A team led by senior officials from the Ministry of Labour arrived in Taunggok on 5 March to conduct an investigation into complaints of forced labour reported to the International Labour Organisation by local residents.

About 70 people filed a complaint in January claiming that Chaung Kout Peace and Development Council officials had been forcing local residents to take up night guard duties and had collected over 100,000 kyat in forced payments.

The team was made up of about 10 senior officials including labour ministry director U Chit Sein, the Sandoway district judge and the Sandoway district administration director.

To begin with, the team conducted formal interviews with those who had complained, but later in the day, U Chit Sein called people in for private interviews and made them sign statements saying whether they had filed the complaint of their own free will or had been persuaded to make the complaint by other people.

Chit Sein also made people who had not been involved in the original complaint sign these statements, including elderly people with poor eyesight and people who are unable to read or write.

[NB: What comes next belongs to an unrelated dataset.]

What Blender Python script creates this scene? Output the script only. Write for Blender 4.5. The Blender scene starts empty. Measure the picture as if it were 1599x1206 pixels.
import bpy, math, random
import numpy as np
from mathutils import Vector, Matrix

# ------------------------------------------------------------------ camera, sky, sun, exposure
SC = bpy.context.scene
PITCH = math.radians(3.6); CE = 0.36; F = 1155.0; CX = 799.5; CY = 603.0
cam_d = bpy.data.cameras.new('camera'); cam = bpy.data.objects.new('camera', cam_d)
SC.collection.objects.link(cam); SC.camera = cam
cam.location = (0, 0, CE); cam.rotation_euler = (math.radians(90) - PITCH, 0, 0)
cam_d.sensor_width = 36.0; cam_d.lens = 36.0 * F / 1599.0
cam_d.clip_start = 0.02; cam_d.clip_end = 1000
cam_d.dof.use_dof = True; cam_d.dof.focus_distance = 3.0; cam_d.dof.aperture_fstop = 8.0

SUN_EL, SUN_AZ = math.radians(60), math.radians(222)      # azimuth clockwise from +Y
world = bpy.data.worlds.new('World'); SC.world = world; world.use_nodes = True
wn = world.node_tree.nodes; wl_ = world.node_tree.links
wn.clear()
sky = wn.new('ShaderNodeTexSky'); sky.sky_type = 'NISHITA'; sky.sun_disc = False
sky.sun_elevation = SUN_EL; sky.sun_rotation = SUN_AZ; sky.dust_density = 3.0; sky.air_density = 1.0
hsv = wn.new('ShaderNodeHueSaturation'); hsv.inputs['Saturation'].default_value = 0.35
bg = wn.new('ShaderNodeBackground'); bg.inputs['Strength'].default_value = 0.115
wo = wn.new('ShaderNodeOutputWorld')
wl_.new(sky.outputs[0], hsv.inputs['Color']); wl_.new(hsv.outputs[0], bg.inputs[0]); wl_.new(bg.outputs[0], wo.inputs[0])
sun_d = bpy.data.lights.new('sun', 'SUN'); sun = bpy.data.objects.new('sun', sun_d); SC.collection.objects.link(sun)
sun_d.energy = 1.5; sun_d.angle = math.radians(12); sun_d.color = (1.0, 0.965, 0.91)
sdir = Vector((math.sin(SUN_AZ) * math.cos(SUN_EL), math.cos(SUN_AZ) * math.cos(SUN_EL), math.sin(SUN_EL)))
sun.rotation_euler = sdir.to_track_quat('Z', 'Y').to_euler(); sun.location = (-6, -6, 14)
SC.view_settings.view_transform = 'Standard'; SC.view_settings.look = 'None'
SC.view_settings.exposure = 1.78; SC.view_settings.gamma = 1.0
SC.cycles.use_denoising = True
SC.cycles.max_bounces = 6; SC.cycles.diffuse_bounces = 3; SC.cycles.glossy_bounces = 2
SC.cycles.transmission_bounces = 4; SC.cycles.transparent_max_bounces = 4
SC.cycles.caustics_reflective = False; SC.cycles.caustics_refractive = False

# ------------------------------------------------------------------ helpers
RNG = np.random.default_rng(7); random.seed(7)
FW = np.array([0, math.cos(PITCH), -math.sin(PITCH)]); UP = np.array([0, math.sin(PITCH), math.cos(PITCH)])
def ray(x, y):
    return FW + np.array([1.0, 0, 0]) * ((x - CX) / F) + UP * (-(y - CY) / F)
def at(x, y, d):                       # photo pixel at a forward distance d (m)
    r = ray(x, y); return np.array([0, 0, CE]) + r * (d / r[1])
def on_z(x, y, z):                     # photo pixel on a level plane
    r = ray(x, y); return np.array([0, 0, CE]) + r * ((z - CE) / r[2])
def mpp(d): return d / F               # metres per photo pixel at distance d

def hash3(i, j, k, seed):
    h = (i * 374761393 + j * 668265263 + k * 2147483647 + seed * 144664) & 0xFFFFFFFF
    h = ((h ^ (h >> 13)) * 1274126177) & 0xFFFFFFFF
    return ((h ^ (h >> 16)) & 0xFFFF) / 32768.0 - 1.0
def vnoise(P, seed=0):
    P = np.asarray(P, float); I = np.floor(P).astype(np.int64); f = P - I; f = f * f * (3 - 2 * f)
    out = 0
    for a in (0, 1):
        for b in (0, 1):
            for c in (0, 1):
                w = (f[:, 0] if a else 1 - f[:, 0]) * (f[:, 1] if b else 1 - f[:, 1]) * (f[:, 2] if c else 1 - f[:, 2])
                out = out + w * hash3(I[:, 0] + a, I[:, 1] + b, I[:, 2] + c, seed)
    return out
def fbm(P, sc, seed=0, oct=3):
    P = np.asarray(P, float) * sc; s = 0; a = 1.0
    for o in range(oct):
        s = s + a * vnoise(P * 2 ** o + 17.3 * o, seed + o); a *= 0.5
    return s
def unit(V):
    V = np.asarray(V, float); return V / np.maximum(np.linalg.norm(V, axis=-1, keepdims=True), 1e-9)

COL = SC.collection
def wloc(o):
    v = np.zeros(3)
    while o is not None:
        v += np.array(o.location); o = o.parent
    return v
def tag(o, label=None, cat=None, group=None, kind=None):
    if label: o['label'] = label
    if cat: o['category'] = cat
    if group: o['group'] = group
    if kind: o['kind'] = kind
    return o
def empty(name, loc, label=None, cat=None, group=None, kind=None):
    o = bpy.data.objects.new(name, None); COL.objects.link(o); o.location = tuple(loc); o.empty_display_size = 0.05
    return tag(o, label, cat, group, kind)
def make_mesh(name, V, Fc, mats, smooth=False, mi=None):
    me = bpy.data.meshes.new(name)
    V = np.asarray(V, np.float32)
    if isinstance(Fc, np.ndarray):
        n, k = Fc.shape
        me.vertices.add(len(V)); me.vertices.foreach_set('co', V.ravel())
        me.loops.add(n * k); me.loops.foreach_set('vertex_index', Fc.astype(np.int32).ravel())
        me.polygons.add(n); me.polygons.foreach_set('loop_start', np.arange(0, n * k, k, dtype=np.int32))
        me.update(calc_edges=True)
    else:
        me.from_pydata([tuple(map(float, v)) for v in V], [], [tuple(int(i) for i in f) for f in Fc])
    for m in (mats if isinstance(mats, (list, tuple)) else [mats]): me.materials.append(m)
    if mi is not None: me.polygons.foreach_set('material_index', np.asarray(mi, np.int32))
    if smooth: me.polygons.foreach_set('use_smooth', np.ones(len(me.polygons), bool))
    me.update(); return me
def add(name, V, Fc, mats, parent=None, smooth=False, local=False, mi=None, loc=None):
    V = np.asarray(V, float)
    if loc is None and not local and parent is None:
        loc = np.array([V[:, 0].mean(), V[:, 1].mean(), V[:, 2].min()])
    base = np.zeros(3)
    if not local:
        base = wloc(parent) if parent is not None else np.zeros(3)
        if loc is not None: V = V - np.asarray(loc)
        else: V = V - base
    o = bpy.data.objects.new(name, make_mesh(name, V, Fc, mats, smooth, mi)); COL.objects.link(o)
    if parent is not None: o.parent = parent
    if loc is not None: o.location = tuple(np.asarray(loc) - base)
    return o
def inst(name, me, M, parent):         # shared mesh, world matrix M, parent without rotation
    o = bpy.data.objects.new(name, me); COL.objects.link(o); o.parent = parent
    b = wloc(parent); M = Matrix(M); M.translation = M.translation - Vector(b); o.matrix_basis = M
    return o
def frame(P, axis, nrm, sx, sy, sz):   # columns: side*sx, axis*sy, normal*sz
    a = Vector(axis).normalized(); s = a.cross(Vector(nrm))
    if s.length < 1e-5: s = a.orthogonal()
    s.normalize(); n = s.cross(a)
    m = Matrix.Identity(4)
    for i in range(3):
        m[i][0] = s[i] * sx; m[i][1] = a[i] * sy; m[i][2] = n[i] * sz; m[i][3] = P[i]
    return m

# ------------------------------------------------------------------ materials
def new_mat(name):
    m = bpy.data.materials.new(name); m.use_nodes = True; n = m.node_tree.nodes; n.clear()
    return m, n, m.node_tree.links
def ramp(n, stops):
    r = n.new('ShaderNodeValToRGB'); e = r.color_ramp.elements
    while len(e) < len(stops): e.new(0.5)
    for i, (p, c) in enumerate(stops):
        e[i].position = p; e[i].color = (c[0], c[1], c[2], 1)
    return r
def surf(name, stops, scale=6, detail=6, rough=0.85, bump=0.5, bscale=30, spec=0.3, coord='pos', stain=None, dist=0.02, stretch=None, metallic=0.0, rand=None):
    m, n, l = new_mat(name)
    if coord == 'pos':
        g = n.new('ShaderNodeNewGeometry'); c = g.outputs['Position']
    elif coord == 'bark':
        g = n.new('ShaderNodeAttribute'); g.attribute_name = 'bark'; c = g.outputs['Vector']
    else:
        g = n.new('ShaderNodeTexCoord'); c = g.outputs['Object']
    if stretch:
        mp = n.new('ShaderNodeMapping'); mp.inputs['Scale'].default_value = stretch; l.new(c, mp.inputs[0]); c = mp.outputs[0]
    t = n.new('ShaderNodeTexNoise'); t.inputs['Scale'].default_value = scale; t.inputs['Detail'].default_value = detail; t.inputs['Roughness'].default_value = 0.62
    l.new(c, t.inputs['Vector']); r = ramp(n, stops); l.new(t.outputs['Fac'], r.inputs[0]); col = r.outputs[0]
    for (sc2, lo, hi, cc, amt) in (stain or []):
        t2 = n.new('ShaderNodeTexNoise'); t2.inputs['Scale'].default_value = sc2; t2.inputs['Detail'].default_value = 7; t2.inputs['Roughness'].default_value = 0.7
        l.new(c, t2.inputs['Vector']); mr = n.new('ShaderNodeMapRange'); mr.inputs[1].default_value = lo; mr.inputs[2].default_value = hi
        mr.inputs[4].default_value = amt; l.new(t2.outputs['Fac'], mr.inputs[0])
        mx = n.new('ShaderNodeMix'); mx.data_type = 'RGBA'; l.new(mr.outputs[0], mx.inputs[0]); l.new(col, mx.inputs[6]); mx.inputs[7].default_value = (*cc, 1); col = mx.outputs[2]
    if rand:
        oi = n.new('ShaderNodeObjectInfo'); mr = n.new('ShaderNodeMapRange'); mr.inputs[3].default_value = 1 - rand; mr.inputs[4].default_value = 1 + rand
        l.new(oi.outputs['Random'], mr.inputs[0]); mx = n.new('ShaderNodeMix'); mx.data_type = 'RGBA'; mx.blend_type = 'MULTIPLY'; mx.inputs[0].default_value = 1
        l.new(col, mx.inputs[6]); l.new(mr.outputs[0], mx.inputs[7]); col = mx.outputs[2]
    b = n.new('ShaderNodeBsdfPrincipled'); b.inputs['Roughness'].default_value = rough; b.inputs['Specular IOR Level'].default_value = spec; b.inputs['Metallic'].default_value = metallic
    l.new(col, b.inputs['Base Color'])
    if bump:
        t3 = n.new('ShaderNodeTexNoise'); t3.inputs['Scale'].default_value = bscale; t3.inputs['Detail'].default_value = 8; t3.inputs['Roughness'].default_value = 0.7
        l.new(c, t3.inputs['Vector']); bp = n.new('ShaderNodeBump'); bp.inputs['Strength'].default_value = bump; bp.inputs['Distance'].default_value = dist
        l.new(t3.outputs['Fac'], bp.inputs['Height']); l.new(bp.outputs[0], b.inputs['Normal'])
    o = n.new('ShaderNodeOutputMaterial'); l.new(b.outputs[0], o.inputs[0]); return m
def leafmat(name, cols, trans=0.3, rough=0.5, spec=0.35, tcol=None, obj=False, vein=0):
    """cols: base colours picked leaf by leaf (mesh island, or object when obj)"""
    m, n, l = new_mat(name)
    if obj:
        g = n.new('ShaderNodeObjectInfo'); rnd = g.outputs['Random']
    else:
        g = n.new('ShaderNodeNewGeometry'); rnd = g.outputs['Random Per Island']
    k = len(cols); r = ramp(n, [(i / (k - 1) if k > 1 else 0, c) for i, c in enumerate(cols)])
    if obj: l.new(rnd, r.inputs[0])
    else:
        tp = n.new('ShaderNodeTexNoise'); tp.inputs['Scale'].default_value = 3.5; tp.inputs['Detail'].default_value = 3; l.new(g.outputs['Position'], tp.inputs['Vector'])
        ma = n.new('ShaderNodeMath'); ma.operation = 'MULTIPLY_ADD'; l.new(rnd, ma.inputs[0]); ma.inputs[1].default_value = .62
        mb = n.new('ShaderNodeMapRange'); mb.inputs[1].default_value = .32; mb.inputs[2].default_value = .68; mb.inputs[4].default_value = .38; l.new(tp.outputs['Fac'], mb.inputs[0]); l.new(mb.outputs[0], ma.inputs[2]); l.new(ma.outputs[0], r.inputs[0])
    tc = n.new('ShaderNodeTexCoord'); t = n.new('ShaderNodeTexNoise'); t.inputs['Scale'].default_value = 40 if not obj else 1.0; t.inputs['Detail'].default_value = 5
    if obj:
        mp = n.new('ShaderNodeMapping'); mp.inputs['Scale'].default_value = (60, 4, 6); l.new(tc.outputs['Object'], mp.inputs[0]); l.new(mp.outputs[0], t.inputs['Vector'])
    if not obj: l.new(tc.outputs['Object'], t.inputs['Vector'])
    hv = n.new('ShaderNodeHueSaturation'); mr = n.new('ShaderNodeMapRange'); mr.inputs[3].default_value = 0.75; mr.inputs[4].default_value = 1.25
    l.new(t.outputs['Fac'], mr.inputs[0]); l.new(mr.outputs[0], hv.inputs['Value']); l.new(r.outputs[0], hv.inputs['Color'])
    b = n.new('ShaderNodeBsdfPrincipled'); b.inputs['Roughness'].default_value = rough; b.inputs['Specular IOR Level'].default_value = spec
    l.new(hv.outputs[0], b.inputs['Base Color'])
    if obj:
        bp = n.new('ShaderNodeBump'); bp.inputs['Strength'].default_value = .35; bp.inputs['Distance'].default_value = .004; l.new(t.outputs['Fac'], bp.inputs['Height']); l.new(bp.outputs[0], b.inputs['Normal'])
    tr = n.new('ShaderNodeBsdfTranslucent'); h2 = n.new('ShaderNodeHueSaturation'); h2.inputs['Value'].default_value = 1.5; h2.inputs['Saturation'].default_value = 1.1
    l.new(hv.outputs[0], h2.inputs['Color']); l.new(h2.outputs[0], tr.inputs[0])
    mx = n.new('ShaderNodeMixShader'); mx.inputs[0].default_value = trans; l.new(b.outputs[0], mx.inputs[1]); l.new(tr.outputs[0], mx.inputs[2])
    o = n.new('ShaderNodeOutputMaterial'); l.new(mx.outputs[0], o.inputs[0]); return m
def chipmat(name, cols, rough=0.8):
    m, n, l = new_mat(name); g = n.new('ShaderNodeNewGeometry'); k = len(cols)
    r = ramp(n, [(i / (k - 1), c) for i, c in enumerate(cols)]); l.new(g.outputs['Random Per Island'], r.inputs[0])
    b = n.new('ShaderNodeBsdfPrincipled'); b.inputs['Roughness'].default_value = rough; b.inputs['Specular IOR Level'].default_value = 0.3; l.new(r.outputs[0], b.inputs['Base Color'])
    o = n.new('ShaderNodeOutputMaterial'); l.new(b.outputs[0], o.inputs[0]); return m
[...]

Taunggok township NLD deputy chairman U Than Pe, who was responsible for filing the complaint and acted as a liaison between the complainants and the ILO, said he was also interviewed and made to sign a statement.

"At first, they interviewed about 30 people, and they promised they would conduct interviews formally in front of all the officials," Than Pe said.

"But in the evening their method changed, and they were calling people in one by one and making them sign, even people who were not involved in filing the complaint letter."

Than Pe said he had complained about the way the investigation was being conducted.

"I complained to the labour ministry director about the procedures being used, and he told me it was none of my business," he said.

"But I told them the way they are going about this is very misleading, because people don't understand the legal procedures, and they need to explain to people first what they are going to do."

The governing body of the ILO is due to meet from 6 to 20 March, and is expected to discuss action against forced labour in Burma following a recent ILO mission.